Council adopts Capital Works priority list
/A huge milestone for democracy in Australia was reached this week when the City of Greater Geraldton adopted a set of community-based recommendations for planning City Capital Works expenditure.
The recommendations resulted from a methodology that is being trialled in Geraldton called Participatory Budgeting in which randomly selected local people review and prioritise the City’s capital budgets and set priorities.
According to CEO Ken Diehm, the whole of the City’s ($70 million capital works budget) has been “thrown open” in an attempt to honour the Council’s commitment to open and transparent decision-making.
“This is the first time, anywhere in the world, that the community has been empowered to this extent,” he said.
“I have been in local government for 28 years and it’s an extraordinary move away from the traditional way municipal councils work.
“With the adoption of the recommendations from the Capital Works Panel, Council has embedded community values into future project evaluation,” said Mr Diehm.
He said the capital works projects would, in future, be evaluated using social and technical criteria; half of the criteria have been developed in the workshops by the Community Panel.
“This is democracy in action,” said Mr Diehm.
“The new approach means that all project planning will incorporate community values in the same way as we have to look at technical and statutory issues.
“The criteria developed by the community focuses largely on social, environmental and cultural aspects and the City has supported these criteria in full,” he said.
At the end of the process, two panels of local people will have analysed the budgets for Capital Works and infrastructure, and for the range and levels of services provided, and developed criteria against which new expenditure can be ranked.

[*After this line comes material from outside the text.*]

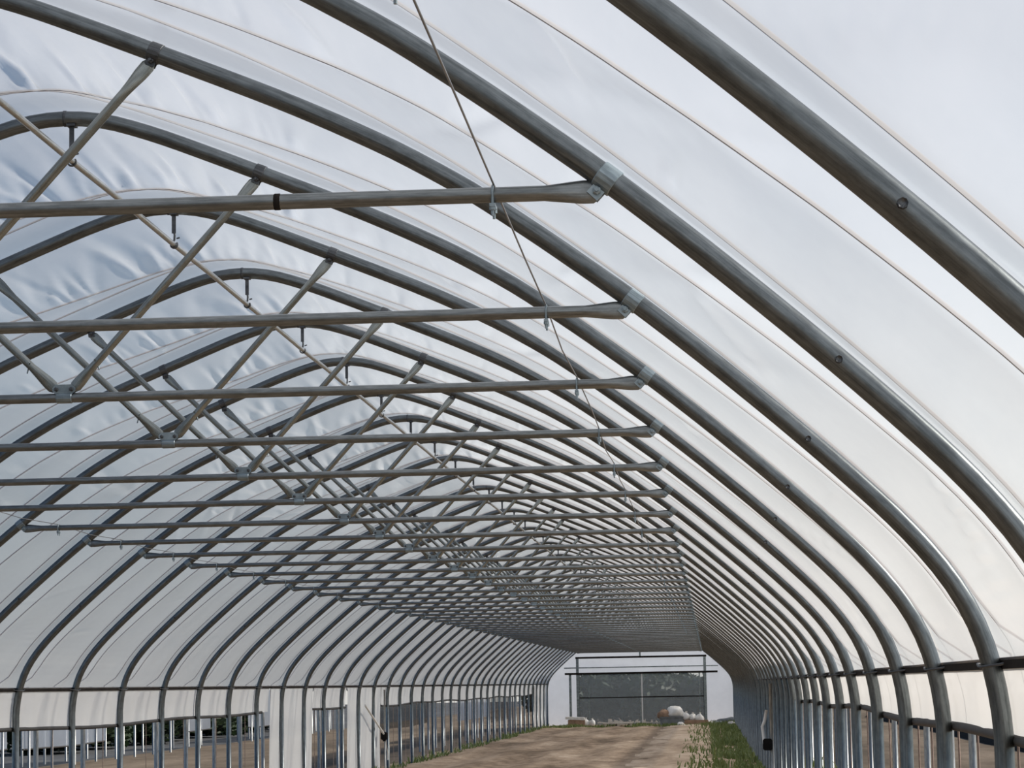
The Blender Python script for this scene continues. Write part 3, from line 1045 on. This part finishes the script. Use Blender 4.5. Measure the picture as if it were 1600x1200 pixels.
fol = [foliage('foliage', 1.5, 1.3, 1.25, 1500, 0.16, i) for i in range(3)]
trunk = MB().sweep([(0, 0, 0), (0.05, 0, 0.7), (0.02, 0.04, 1.5)], [0.11, 0.09, 0.06], [0.11, 0.09, 0.06], n=8).mesh('trunk', 'bark')
bush_lab = ['leftmost', 'second from left', 'third from left', 'fourth from left', 'fifth from left', 'rightmost']
for i in range(6):
    t = thing('hedge_bush', f'dark green bush behind the far doors, {bush_lab[i]}', 'bush', (-3.4 + i * 1.75, Y_END + 7.5 + 0.6 * (i % 2), 0), 'bushes behind the far doors')
    t.scale = (1, 1, 0.78 + 0.10 * ((i * 5) % 3))
    ob('foliage', fol[i % 3], t, (0, 0, 1.2))
    ob('trunk', trunk, t)
hedge_lab = ['nearest', 'second nearest', 'third nearest', 'fourth nearest', 'fifth nearest', 'sixth nearest', 'seventh nearest', 'farthest']
for i in range(8):
    t = thing('hedge_bush', f'dark green bush in the row outside at left, {hedge_lab[i]}', 'bush', (NB1 - LEG_X - 3.4 - 0.3 * (i % 2), yk(30.5) + i * 5.0, 0), 'dark bushes outside at left')
    t.scale = (1.0, 1.75, 0.6)
    ob('foliage', fol[i % 3], t, (0, 0, 1.2))
    ob('trunk', trunk, t)

# black plastic covered bed outside at right
bx = np.linspace(-0.45, 0.45, 9)
by = np.linspace(yk(8), yk(52), 120)
BX, BY = np.meshgrid(bx, by)
BZ = 0.30 * np.cos(BX / 0.45 * math.pi / 2) ** 0.7 + 0.015 * np.sin(BY * 2.2 + BX * 6)
thing('plastic_bed', 'black plastic covered bed running beside the field at right', 'bed', (9.6, 0, -0.06), me=grid_mesh('plastic_bed', np.stack([BX, BY, BZ], -1), 'black_plastic'))


# ------------------------------------------------------------------ grass
def grass(name, label, boxes, dens, hmin, hmax, seed):
    r = np.random.default_rng(seed)
    V, F = [], []
    for (x0, x1, y0, y1, q) in boxes:
        n = int((x1 - x0) * (y1 - y0) * dens * q)
        cx_, cy_ = r.uniform(x0, x1, n), r.uniform(y0, y1, n)
        clump = np.sin(cx_ * 5.1 + 1.3) + np.sin(cy_ * 1.7) + np.sin(cy_ * 0.61 + cx_ * 2)
        for x, y, c in zip(cx_, cy_, clump):
            if c < r.uniform(-1.6, 0.6):
                continue
            h = r.uniform(hmin, hmax) * (1 + 0.2 * c)
            a = r.uniform(0, math.pi)
            wv = 0.010 + 0.012 * r.random()
            lx, ly = r.normal(0, h * 0.4, 2)
            o = len(V)
            dx, dy = math.cos(a) * wv, math.sin(a) * wv
            V += [(x - dx, y - dy, -0.02), (x + dx, y + dy, -0.02), (x + lx * .5 + dx * .7, y + ly * .5 + dy * .7, h * .65), (x + lx * .5 - dx * .7, y + ly * .5 - dy * .7, h * .65), (x + lx, y + ly, h)]
            F += [[o, o + 1, o + 2, o + 3], [o + 3, o + 2, o + 4]]
    o = ob(name, mesh_from(name, V, F, 'grass', smooth=False))
    o['label'] = label
    o['category'] = 'grass'
    o['kind'] = 'stuff'


grass('weeds', 'green weeds growing along the right foot of the tunnel', [(3.0, 3.45, yk(17), yk(44), 1.0), (2.6, 3.0, yk(17), yk(44), 0.35), (1.9, 2.6, yk(17), yk(44), 0.06)], 230, 0.04, 0.17, 1)
grass('grass_end', 'short grass at the foot of the far doors', [(-3.3, 3.3, Y_END - 4.0, Y_END - 0.3, 1.0)], 110, 0.03, 0.10, 2)
grass('grass_left', 'thin line of grass along the left posts', [(-3.6, -3.25, yk(16), yk(44), 0.9)], 90, 0.03, 0.13, 3)
grass('grass_outside', 'rough green grass outside the right eave and across the field', [(3.7, 4.6, yk(4), yk(20), 0.5), (10.2, 14.0, yk(14), yk(45), 0.3)], 90, 0.1, 0.4, 4)


# ------------------------------------------------------------------ things lying before the end wall
def px(x, z_m, back=1.6):
    """photo column -> world x at the given distance before the end wall"""
    y = Y_END - back
    return 1.28564 * D + (x - 1100.0) / 3987.3 * y, y, z_m


def blob(name, rx, ry, rz, seed, mat, nseg=12, nring=8, pinch=0.0):
    r = np.random.default_rng(seed)
    ph = r.uniform(0, 6.3, 6)
    V, F = [], []
    for i in range(nring + 1):
        th = math.pi * i / nring
        for j in range(nseg):
            a = 2 * math.pi * j / nseg
            q = 1 + 0.12 * math.sin(3 * a + ph[0]) * math.sin(th) + 0.10 * math.sin(2 * a + 3 * th + ph[1])
            z = math.cos(th)
            z = z if z > 0 else z * 0.75
            V.append((rx * abs(math.sin(th)) ** 0.8 * math.cos(a) * q, ry * abs(math.sin(th)) ** 0.8 * math.sin(a) * q, rz * (z + 0.75) * q / 1.75 * 2 * (1 - pinch * math.cos(a))))
    for i in range(nring):
        for j in range(nseg):
            F.append([i * nseg + j, (i + 1) * nseg + j, (i + 1) * nseg + (j + 1) % nseg, i * nseg + (j + 1) % nseg])
    return mesh_from(name, V, F, mat)


x, y, z = px(893, 0)
t = thing('cardboard_box', 'low brown box with a white lid at the left foot of the end wall', 'box', (x, y, 0))
ob('box_body', MB().box((0.02, 0, 0.13), (0.62, 0.4, 0.24), bev=0.01).mesh('box_body', 'tan', smooth=False), t)
ob('lid', MB().box((-0.03, 0, 0.30), (0.70, 0.46, 0.10), 0.06, bev=0.02).mesh('lid', 'sack', smooth=False), t)
for i, (pxx, lb, rr) in enumerate(((908, 'small white sack beside the brown box', 0.13), (918, 'round white bundle right of the brown box', 0.12))):
    x, y, z = px(pxx, 0)
    o = thing('white_sack', lb, 'sack', (x, y, 0.0), 'white sacks by the end wall')
    ob('sack_body', blob('sack_body', rr, rr, rr, 20 + i, 'sack'), o)
    ob('tied_neck', MB().sweep([(0, 0, rr * 1.6), (0.01, 0, rr * 2.1), (0.0, 0.01, rr * 2.4)], [0.03, 0.02, 0.04], [0.03, 0.02, 0.04], n=7).mesh('tied_neck', 'sack'), o)
x, y, z = px(957, 0, 2.6)
t = thing('wooden_pallet', 'flat pale wooden pallet lying left of the door centre', 'pallet', (x, y, 0))
t.rotation_euler.z = 0.1
for i in range(6):
    ob('plank', MB().box((0, -0.4 + i * 0.16, 0.11), (1.05, 0.11, 0.022)).mesh('plank', 'wood', smooth=False), t)
for i in range(3):
    ob('runner', MB().box((-0.46 + i * 0.46, 0, 0.05), (0.08, 0.95, 0.09)).mesh('runner', 'wood', smooth=False), t)
x, y, z = px(1041, 0)
t = thing('storage_crate', 'grey plastic crate heaped with white sacks before the doors', 'crate', (x, y, 0))
for sx in (-1, 1):
    ob('side_panel', MB().box((sx * 0.40, 0, 0.15), (0.03, 0.5, 0.28)).mesh('side_panel', 'grey_crate', smooth=False), t)
    ob('side_panel', MB().box((0, sx * 0.25, 0.15), (0.82, 0.03, 0.28)).mesh('side_panel', 'grey_crate', smooth=False), t)
ob('base', MB().box((0, 0, 0.02), (0.8, 0.5, 0.03)).mesh('base', 'grey_crate', smooth=False), t)
ob('rim', MB().box((0, -0.275, 0.285), (0.88, 0.03, 0.035)).mesh('rim', 'grey_crate', smooth=False), t)
spots = [(1030, 0.22, 0.20, 'tan sack lying on the grey crate', 'tan'), (1047, 0.26, 0.24, 'largest white sack, on top of the grey crate', 'sack')]
for i, (pxx, rr, zz, lb, mt_) in enumerate(spots):
    x, y, z = px(pxx, 0)
    o = thing('white_sack' if mt_ == 'sack' else 'tan_sack', lb, 'sack', (x, y, zz), 'sacks on the crate')
    ob('sack_body', blob('sack_body', rr * 1.3, rr * 0.9, rr * 0.8, 30 + i, mt_), o)
    ob('tied_neck', MB().sweep([(rr, 0, rr * 0.6), (rr * 1.35, 0, rr * 0.75), (rr * 1.55, 0.01, rr * 0.8)], [0.05, 0.025, 0.05], [0.05, 0.025, 0.05], n=7).mesh('tied_neck', mt_), o)
x, y, z = px(1079, 0)
t = thing('brown_tray', 'low brown tray full of white sacks right of the grey crate', 'tray', (x, y, 0))
ob('base', MB().box((0, 0, 0.02), (0.85, 0.45, 0.03)).mesh('base', 'tan', smooth=False), t)
for sx in (-1, 1):
    ob('side_panel', MB().box((sx * 0.42, 0, 0.09), (0.025, 0.45, 0.16)).mesh('side_panel', 'tan', smooth=False), t)
    ob('side_panel', MB().box((0, sx * 0.225, 0.09), (0.85, 0.025, 0.16)).mesh('side_panel', 'tan', smooth=False), t)
for i, (pxx, rr, zz, lb) in enumerate(((1063, 0.15, 0.14, 'white sack at the left end of the brown tray'), (1073, 0.14, 0.12, 'white sack in the middle of the brown tray'),
                                       (1084, 0.17, 0.05, 'larger white sack at the right of the brown tray'))):
    x, y, z = px(pxx, 0)
    o = thing('white_sack', lb, 'sack', (x, y, zz), 'white sacks by the end wall')
    ob('sack_body', blob('sack_body', rr, rr, rr * 0.95, 40 + i, 'sack'), o)
    ob('tied_neck', MB().sweep([(0, 0, rr * 1.5), (0.02, 0, rr * 2.0), (0.03, 0.01, rr * 2.3)], [0.035, 0.02, 0.045], [0.035, 0.02, 0.045], n=7).mesh('tied_neck', 'sack'), o)
for i, (pxx, rr, bk, lb) in enumerate(((1054, 0.10, 3.5, 'small white bundle on the soil before the crate'), (1099, 0.10, 1.4, 'small white bundle at the foot of the right door post'),
                                       (1133, 0.10, 4.0, 'pale stone-like bundle among the weeds at far right'))):
    x, y, z = px(pxx, 0, bk)
    o = thing('white_bundle', lb, 'bundle', (x, y, -0.01), 'small bundles by the end wall')
    ob('bundle_body', blob('bundle_body', rr * 1.2, rr, rr * 0.7, 60 + i, 'sack'), o)
    ob('loose_end', MB().sweep([(rr, 0, 0.05), (rr * 1.7, -0.02, 0.03), (rr * 2.0, -0.05, 0.02)], [0.03, 0.02, 0.01], [0.02, 0.012, 0.008], n=6).mesh('loose_end', 'sack'), o)
x, y, z = px(1137, 0, 1.0)
o = thing('dark_tarp', 'crumpled dark tarp lying at the right foot of the end wall', 'tarp', (x - 0.1, y, -0.01))
ob('tarp_heap', blob('tarp_heap', 0.45, 0.3, 0.12, 77, 'grey_crate', 18, 10), o)
ob('tarp_edge', blob('tarp_edge', 0.28, 0.22, 0.07, 78, 'grey_crate', 14, 8), o, (-0.55, -0.1, 0))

The report from the Capital Works Plan Panel was adopted by Council at the Ordinary Meeting of Council on Tuesday, February 25, with Councillors agreeing with the new method of project evaluation.
It is anticipated that the recommendations from the Range and Level of Services Community Panel will go to Council in March, following more than two months of deliberation by the randomly selected panel members.
Participatory Budgeting is an element of the City’s innovative #changesCGGcommunity program which aims to increase community involvement in decisions that affect the development of the region into the future.